Elikanah Ng’ang’a: Darüber denken wir nach. Wir haben mit Kayonza einen tollen Partner in Uganda. Diese Teefabrik ist, anders als Karongi, eine Kooperative im Besitz von mehr als 5.600 Bäuer*innen, hat rund 550 Mitarbeiter*innen, will 200 weitere einstellen und ist sowohl Fairtrade als auch Rainforestzertifiziert. Das Unternehmen hatte sich an Oikocredit gewandt, weil es Geld für eine Satellitenfabrik brauchte. Die derzeitige Anlage ist zu hundert Prozent ausgelastet. Bei unserer Due-Diligence-Prüfung haben wir festgestellt, dass das schlechte Welken der grünen Blätter als Folge zu hoher Auslastung in der Verarbeitung zu minderer Qualität führt. Jetzt zeigt sich, dass die klimatischen Bedingungen des Standorts der von Oikocredit finanzierten Satellitenfabrik sogar besser sind als die der Hauptfabrik. Die Qualität der Teeblätter ist besonders gut. Es lohnt sich also, die Kooperation mit Kayonza auszuweiten und in den Tee-Anbau zu investieren.

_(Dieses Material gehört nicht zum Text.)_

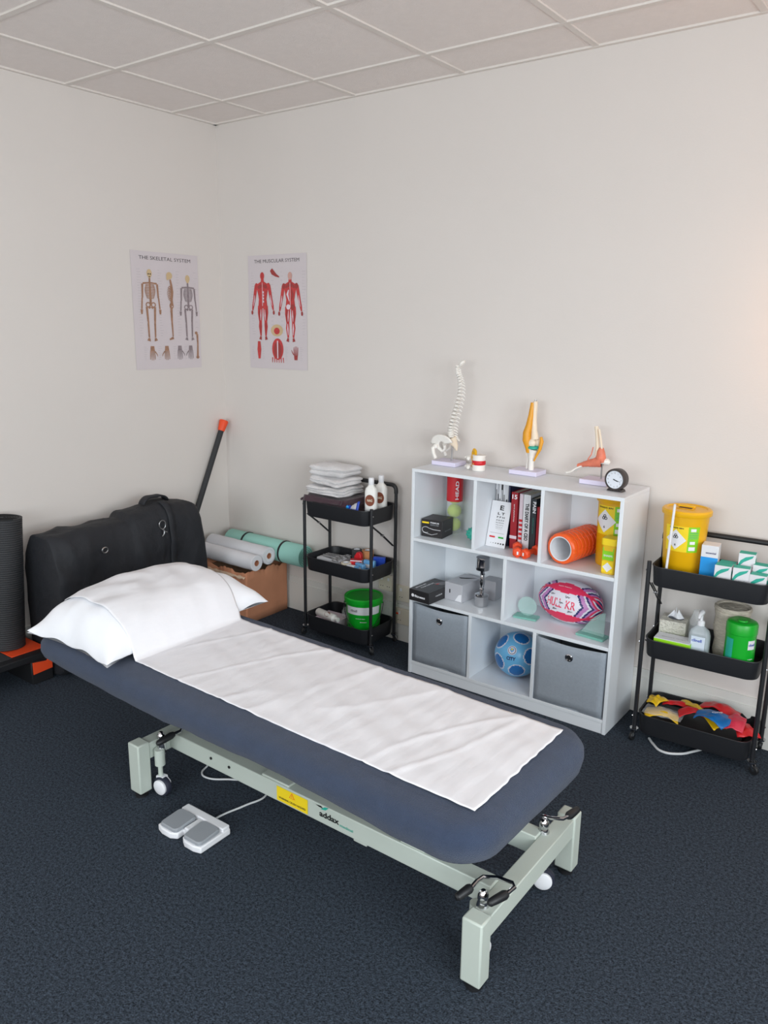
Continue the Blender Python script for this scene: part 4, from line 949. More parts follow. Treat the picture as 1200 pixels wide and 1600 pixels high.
for s_ in (-1, 1): part('handle_lug', MB().lathe([(.008, 0), (.008, .006), (.004, .008)], (0, s_ * .092, .175), 12, axis=(0, s_, 0)), GREEN, o)
o = thing('lotion_bottle', 'white lotion bottle lying on its side in the bottom tray', 'bottle', (.975, -.205, T3 + .066), -10)
part('bottle_body', MB().tube([(-.085, 0, 0), (-.08, 0, 0), (.05, 0, 0), (.062, 0, 0)], [.018, .021, .021, .012], 24), BOTW, o); part('cap', MB().tube([(.062, 0, 0), (.082, 0, 0)], .012, 20), BOTW, o)
def curved(x, y):
    a = math.radians(52) + y / .0215; return Vector((x, -.0215 * math.cos(a), .0215 * math.sin(a)))
m = MB(); m.poly([curved(.01 + .020 * math.cos(k * PI / 12), .016 * math.sin(k * PI / 12)) for k in range(24)]); part('round_label', m, BROWN, o, smooth=0)
o = part('white_box', MB().box(-.075, .075, -.075, .075, 0, .044), LILP, None, bevel=.002); tag(o, 'pale pink and white box at the back of the bottom tray', 'box', loc=(.962, -.165, T3 + .0005), rz=3)
o = thing('medicine_box', 'white and purple box leaning against the green bucket', 'box', (1.040, -.062, T3 + .001), 4)
part('box_body', MB().box(-.035, .035, -.025, .025, 0, .125), WCARD, o, bevel=.001); m = MB(); card((0, -.0256, .100), X, Z, .069, .045, 0, m); part('purple_print', m, PURP, o, smooth=0); m = MB(); card((0, -.0256, .05), X, Z, .05, .02, 0, m); part('navy_print', m, NAVY, o, smooth=0)
o = part('small_jar', MB().lathe([(.018, 0), (.019, .002), (.019, .035), (.012, .04), (.012, .05)], (0, 0, 0), 24), FILM, None); tag(o, 'small clear jar standing beside the medicine box in the bottom tray', 'jar', loc=(1.020, -.115, T3 + .046))

# ------------------------------------------------------------------ right trolley, top tray
bx, by = RT(-.128, .022)
sharps('large yellow sharps bin with hazard label in the top tray of the right trolley', bx, by, T1 + .001, .070, .0835, .292, -78, (.125, .225), 0)
sx, sy = RT(-.158, -.098)
o = thing('white_stick', 'thin white stick leaning upright against the large yellow sharps bin', 'stick', (sx, sy, T1 + .001)); part('rod', MB().tube([(0, 0, 0), (.010, .001, .31)], .0048, 10), WHITEP, o); part('tip', MB().tube([(.010, .001, .31), (.0101, .001, .316)], .0042, 10), WCARD, o)
x_, y_ = RT(-.018, -.025)
o = thing('blue_product_box', 'tall bright blue and white box beside the large sharps bin', 'box', (x_, y_, T1 + .001), TRR + 4)
part('box_body', MB().box(-.030, .030, -.032, .032, 0, .168), WCARD, o, bevel=.001)
m = MB(); card((0, -.0326, .062), X, Z, .0595, .122, 0, m); part('blue_print', m, BLUE, o, smooth=0); letters(o, 'essential', NAVY, (.004, -.0326, .140), X, Z, h=.008, w=.036, bold=.02)
def tealbox(x, y, z, rz, label, dup_of=None):
    x, y = RT(x, y)
    if dup_of: return dup(dup_of, label, (x, y, z), rz)
    o = thing('needle_box', label, 'box', (x, y, z), rz, 'white and teal needle boxes in the top tray')
    part('box_body', MB().box(-.0285, .0285, -.021, .021, 0, .066), WCARD, o, bevel=.0008)
    m = MB(); m.box(-.0278, .0278, -.0202, .0202, .0662, .0668); part('teal_top', m, TEALP, o, smooth=0)
    m = MB(); m.poly([(-.028, -.0216, .022), (-.028, -.0216, .012), (-.010, -.0216, .034), (.018, -.0216, .052), (.023, -.0216, .062), (-.005, -.0216, .053), (-.020, -.0216, .040)]); part('teal_swoosh', m, TEALP, o, smooth=0)
    letters(o, 'needles', GREYI, (.008, -.0217, .018), X, Z, h=.006, w=.03)
    part('teal_side', card((.0291, 0, .04), Y, Z, .030, .018), TEALP, o, smooth=0); return o
tz = T1 + .001
B0 = tealbox(.044, -.083, tz + .046, TRR, 'white and teal needle box in front of the blue box, leftmost of front row')
tealbox(.1035, -.076, tz + .046, TRR + 6, 'white and teal needle box second from the left in the front row', B0)
tealbox(.163, -.076, tz + .030, TRR - 2, 'white and teal needle box at the right of the front row', B0)
tealbox(.045, -.020, tz + .040, TRR, 'white and teal needle box at the back left, just right of the blue box', B0)
tealbox(.108, -.010, tz + .085, TRR + 3, 'white and teal needle box standing highest, on top of the others', B0)
tealbox(.163, -.022, tz + .052, TRR - 3, 'white and teal needle box at the back right corner', B0)
for (x_, y_, w_, d_, h_, lb_) in ((.080, -.080, .130, .045, .0455, 'plain white box underneath the two left front needle boxes'), (.108, -.010, .055, .042, .0845, 'plain white box holding up the highest needle box'), (.163, -.022, .056, .042, .0515, 'plain white box under the back right needle box'), (.045, -.020, .056, .042, .0395, 'plain white box under the back left needle box')):
    a_, b_ = RT(x_, y_); o = part('supply_box', MB().box(-w_ / 2, w_ / 2, -d_ / 2, d_ / 2, 0, h_), WCARD, None, bevel=.0008); tag(o, lb_, 'box', loc=(a_, b_, tz), rz=TRR)

# right trolley, middle tray
x_, y_ = RT(-.108, -.070)
o = thing('glove_box', 'lime green and white glove box at the front left of the middle tray', 'box', (x_, y_, T2 + .001), TRR)
part('box_body', MB().box(-.068, .068, -.036, .036, 0, .072), mat('lime_card', (150, 214, 30), .45), o, bevel=.002)
part('white_top', MB().box(-.0675, .0675, -.0355, .0355, .0722, .0745), WCARD, o); letters(o, 'gloves large', GREYI, (0, -.005, .0750), X, Y, h=.006, w=.09)
x_, y_ = RT(-.135, .036)
o = thing('tissue_box', 'cube tissue box with a leafy pattern and a tissue sticking out', 'tissue box', (x_, y_, T2 + .001), TRR + 4)
TB = mat('embossed_cream_card', (216, 212, 200), .7, bump=.9, bscale=110, var=.22, vscale=90)
part('box_body', MB().box(-.050, .050, -.048, .048, 0, .118), TB, o, bevel=.002)
part('opening', disc((.004, 0, .1186), X, Y, .030, r2=.022), mat('grey_opening', (80, 84, 92), .8), o, smooth=0)
m = MB(); m.grid(lambda a, c: Vector((.002 + .032 * (a - .5) * 2 * (1 - .75 * c), .012 * math.sin(a * 7) * (1 - .5 * c), .118 + .048 * c * (1 - .55 * abs(math.sin(a * 5.2 + .6))))), 16, 8); part('tissue', m, LINEN, o, smooth=180, solid=.0008)
x_, y_ = RT(-.018, -.062)
o = thing('hand_gel_bottle', 'clear pump bottle of hand gel in the middle tray', 'pump bottle', (x_, y_, T2 + .001), TRR)
part('bottle_body', MB().rings([[(a * s_, c * s_, z_) for a, c in rrect(.078, .045, .018, 6)] for z_, s_ in ((0, .95), (.004, 1), (.105, 1), (.125, .86), (.138, .5), (.146, .30))]), CLEAR, o)
part('gel', MB().rings([[(a * s_, c * s_, z_) for a, c in rrect(.070, .038, .014, 6)] for z_, s_ in ((.004, 1), (.100, 1))]), mat('pale_gel', (200, 214, 222), .1, alpha=.45), o)
part('white_label', card((0, -.0236, .065), X, Z, .050, .082), mat('pale_label', (214, 224, 238), .5), o, smooth=0)
letters(o, 'clinell', ROYAL, (-.004, -.0242, .090), X, Z, h=.012, w=.036, bold=.02); letters(o, 'hand gel', TEALP, (0, -.0242, .040), X, Z, h=.008, w=.03)
part('collar', MB().lathe([(.014, .146), (.014, .160), (.008, .165)], (0, 0, 0), 20), WHITEP, o)
m = MB(); m.tube([(0, 0, .16), (0, 0, .192)], .0055, 12); m.tube([(0, .008, .195), (0, -.004, .197), (-.001, -.034, .192), (-.001, -.042, .184)], [.010, .011, .006, .004], 12); part('pump_head', m, WHITEP, o)
x_, y_ = RT(.125, -.058)
o = thing('wipes_tub', 'tall bright green wipes tub in the middle tray', 'wipes tub', (x_, y_, T2 + .001), TRR)
part('tub_body', MB().lathe([(.050, 0), (.053, .004), (.053, .150)], (0, 0, 0), 48), GREEN, o); part('lid', MB().lathe([(.053, .150), (.055, .152), (.055, .184), (.051, .192), (.043, .196), (.018, .194), (.016, .198), (.004, .198)], (0, 0, 0), 48), GREEN, o)
m = MB(); cylpatch(m, .0538, -52, -20, .100, .135, 0, n=8); part('white_label', m, WCARD, o); wrapcyl(o, 'clinell', ROYAL, .0545, -36, .119, .010, .026, bold=.02)
m = MB(); cylpatch(m, .0538, -142, -108, .05, .135, 0, n=8); part('teal_panel', m, TEALP, o)
for k in range(4): wrapcyl(o, ('200 wipes', 'kills 99%', 'surface', 'universal')[k], WHITEP, .0543, -122, .050 - .012 * k, .006, .030, bold=.01)
for k in range(2): wrapcyl(o, ('wipes', 'universal')[k], WHITEP, .0543, -36, .062 - .012 * k, .006, .022)
x_, y_ = RT(.072, .044)
o = thing('wicker_basket', 'pale round woven basket behind the gel bottle and wipes tub', 'basket', (x_, y_, T2 + .001), 0); o.scale = (.88, .88, 1)
part('basket_body', MB().lathe([(.060, 0)] + [(.062 + .004 * math.sin(k * 1.57) + .0015 * k, .005 + .023 * k) for k in range(9)] + [(.070, .195), (.056, .192), (.052, .02)], (0, 0, 0), 48, cap1=True), KRAFT, o, smooth=60)
part('lid', MB().lathe([(.072, .196), (.0765, .198), (.0765, .208), (.072, .212), (.065, .210), (.06, .206), (.01, .208)], (0, 0, 0), 48), KRAFT, o)
x_, y_ = RT(-.052, .040)
o = thing('plastic_bag', 'crumpled clear plastic bag between tissue box and basket', 'plastic bag', (x_, y_, T2 + .001), 0)
m = MB(); rings = []
for k in range(10):
    t_ = k / 9; r = .028 * math.sin(PI * (.25 + .62 * t_)) + .004; rings.append([((r + .007 * nz((math.cos(a * PI / 14) * 2, math.sin(a * PI / 14) * 2, t_ * 5), 1, 4)) * math.cos(a * PI / 14), (r + .007 * nz((math.cos(a * PI / 14) * 2, math.sin(a * PI / 14) * 2, t_ * 5), 1, 9)) * math.sin(a * PI / 14), .165 * t_) for a in range(28)])
m.rings(rings); part('bag_film', m, FILM, o, smooth=30)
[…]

Wird Oikocredit generell verstärkt den Tee-Anbau in afrikanischen Ländern unterstützen?
Elikanah Ng’ang’a: Tee hat aus unserer Sicht Vorzüge. Die Preise sind stabiler als beispielsweise beim Kaffee. Man braucht weniger Düngemittel und Pestizide. Tee kann zudem kontinuierlich über das Jahr geerntet werden, Kaffee nur einmal im Jahr. Der Tee-Anbau bietet auch jungen Menschen mehr Möglichkeiten, weil sie als Pflücker*innen ein regelmäßiges Einkommen erwirtschaften können. Damit sind keineswegs Kinder gemeint, die gehören, dafür setzen wir uns grundsätzlich ein, in die Schule und ihre Mithilfe auch in den bäuerlichen Familienbetrieben sollte sich auf die Ferienzeit beschränken. Das ist in Ruanda aber auch kein großes Problem, denn dort gilt Schulpflicht. Aber momentan sind wir erst einmal darüber im Gespräch, ob wir unsere Partnerschaft auf die zweite zu Karongi gehörende Teefabrik, Muganza-Kivu, ausweiten.